Après la criée du chef, les femmes secouent, le matin, les écorces des wigwams pour en faire tomber la neige et la glace ; elles les enroulent ensuite avec soin. On entasse le plus de bagage possible sur les traînes très longues et très étroites ; on ajuste le reste sur son dos. Hommes, femmes, enfants sont chargés comme des mulets. Puis on se met en marche. Comme on ne chasse point ce jour-là, on n’a absolument rien à se mettre sous la dent : « c’était pour nous un jour de jeûne aussi bien qu’un jour de travail ». Pour se rendre compte de la nature de cette marche, il n’y a qu’à se représenter la forêt canadienne, en hiver ; arbres pressés, broussailles épaisses, troncs renversés, cailloux et pierres de toutes les dimensions. « De vous dépeindre la difficulté des chemins, dit le père Le Jeune, je n’ai ni plume, ni pinceau qui le puisse faire. Il faut avoir vu cet objet pour le connaître et avoir goûté de cette viande pour en savoir le goût ; nous ne faisons que monter et descendre ». S’il neige avec abondance, s’il règne un grand froid, souffrances et fatigues deviennent bientôt intolérables ; par temps de dégel, on s’enfonce, les raquettes se chargent de neige et alourdissent les pieds : alors « nous ne faisons pas de longues traites », dit le missionnaire.

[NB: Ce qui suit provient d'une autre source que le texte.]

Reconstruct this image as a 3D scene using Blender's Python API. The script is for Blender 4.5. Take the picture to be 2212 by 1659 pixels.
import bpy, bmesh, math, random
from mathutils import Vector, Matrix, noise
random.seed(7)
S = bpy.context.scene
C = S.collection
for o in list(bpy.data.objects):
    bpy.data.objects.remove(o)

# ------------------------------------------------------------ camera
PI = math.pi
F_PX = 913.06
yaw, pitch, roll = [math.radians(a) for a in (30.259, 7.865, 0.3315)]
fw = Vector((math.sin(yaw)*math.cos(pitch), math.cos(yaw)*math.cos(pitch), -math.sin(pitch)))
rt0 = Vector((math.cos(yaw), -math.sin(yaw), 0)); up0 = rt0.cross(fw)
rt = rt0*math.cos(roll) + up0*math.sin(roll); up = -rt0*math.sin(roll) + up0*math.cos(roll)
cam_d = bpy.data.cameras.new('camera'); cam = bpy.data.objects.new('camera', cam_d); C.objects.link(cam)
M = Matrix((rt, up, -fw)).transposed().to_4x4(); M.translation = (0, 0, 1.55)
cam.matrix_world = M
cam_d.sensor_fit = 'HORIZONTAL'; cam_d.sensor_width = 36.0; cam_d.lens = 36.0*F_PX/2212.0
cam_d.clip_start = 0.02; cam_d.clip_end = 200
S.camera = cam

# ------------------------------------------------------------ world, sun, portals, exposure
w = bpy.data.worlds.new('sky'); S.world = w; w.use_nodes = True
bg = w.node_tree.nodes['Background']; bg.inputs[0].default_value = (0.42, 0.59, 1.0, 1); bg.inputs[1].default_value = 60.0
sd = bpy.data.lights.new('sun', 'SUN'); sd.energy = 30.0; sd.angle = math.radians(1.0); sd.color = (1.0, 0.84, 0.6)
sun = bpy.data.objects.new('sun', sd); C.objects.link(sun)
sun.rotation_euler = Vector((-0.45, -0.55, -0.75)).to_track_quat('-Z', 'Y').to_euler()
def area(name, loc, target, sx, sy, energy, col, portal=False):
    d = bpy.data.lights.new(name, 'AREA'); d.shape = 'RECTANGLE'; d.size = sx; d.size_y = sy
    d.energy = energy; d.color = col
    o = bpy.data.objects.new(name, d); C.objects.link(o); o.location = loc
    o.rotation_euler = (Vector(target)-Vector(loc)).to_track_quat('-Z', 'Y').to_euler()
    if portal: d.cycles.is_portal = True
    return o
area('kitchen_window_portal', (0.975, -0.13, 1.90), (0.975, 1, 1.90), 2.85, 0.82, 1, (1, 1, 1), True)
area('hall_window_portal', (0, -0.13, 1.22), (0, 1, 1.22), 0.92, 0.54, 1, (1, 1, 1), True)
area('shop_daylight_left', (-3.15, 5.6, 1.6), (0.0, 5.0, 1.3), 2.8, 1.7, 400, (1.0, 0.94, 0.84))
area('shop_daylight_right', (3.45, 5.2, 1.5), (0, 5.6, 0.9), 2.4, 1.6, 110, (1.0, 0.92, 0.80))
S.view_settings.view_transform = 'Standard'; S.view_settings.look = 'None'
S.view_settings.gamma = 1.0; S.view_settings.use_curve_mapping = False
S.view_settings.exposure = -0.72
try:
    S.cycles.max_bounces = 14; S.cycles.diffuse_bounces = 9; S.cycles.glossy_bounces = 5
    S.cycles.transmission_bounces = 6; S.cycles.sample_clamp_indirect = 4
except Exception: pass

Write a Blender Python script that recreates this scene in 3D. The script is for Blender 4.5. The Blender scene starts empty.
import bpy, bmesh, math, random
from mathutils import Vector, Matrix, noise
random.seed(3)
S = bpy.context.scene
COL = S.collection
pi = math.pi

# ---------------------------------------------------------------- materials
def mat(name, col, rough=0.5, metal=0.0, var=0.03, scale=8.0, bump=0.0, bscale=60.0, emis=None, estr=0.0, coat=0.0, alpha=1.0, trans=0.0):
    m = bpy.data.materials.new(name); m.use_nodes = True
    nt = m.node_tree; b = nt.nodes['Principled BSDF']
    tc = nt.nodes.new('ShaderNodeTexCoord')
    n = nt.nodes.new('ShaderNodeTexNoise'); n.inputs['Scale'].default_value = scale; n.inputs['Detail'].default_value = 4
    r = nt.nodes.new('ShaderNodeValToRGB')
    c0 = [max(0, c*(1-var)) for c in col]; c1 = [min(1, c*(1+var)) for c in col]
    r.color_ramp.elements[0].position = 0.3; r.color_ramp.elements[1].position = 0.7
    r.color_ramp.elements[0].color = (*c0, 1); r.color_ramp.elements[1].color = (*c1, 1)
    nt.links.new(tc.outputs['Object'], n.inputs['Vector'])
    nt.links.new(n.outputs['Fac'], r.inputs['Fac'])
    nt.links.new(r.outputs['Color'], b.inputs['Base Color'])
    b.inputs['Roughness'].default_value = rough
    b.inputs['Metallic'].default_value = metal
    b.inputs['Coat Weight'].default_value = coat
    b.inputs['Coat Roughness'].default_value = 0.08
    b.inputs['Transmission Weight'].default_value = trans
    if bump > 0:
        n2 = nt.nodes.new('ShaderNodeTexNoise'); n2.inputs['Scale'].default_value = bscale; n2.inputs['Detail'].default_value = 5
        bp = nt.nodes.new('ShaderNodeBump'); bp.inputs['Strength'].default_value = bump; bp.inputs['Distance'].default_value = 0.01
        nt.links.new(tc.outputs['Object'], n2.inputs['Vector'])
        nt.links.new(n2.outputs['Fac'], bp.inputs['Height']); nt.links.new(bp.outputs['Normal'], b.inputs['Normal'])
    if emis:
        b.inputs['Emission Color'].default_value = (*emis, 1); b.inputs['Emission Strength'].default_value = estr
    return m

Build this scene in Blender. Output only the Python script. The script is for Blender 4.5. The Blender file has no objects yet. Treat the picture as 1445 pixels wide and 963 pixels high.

L’existence dans le campement ne comporte point de consolation. Bien vite, les avenues qui mènent aux wigwams sont parsemées d’immondices sans nom ; et les branches de sapin étendues à l’intérieur, pour recouvrir le sol et la neige, ressemblent à une litière à pourceaux.

Puis la fumée, cette fumée qui a failli rendre aveugle le père Dolbeau, assaille les habitants : « La fumée, dit le père Le Jeune, je vous confesse que c’est un martyre : elle me tuait… il fallait mettre la bouche contre terre pour pouvoir respirer… les yeux me cuisaient comme feu… ils me pleuraient ou distillaient comme un alambic… nous saisissait à la gorge, aux narines et aux yeux ». Pas d’autre recours que de sortir dehors au froid, et de rentrer quand on est transi.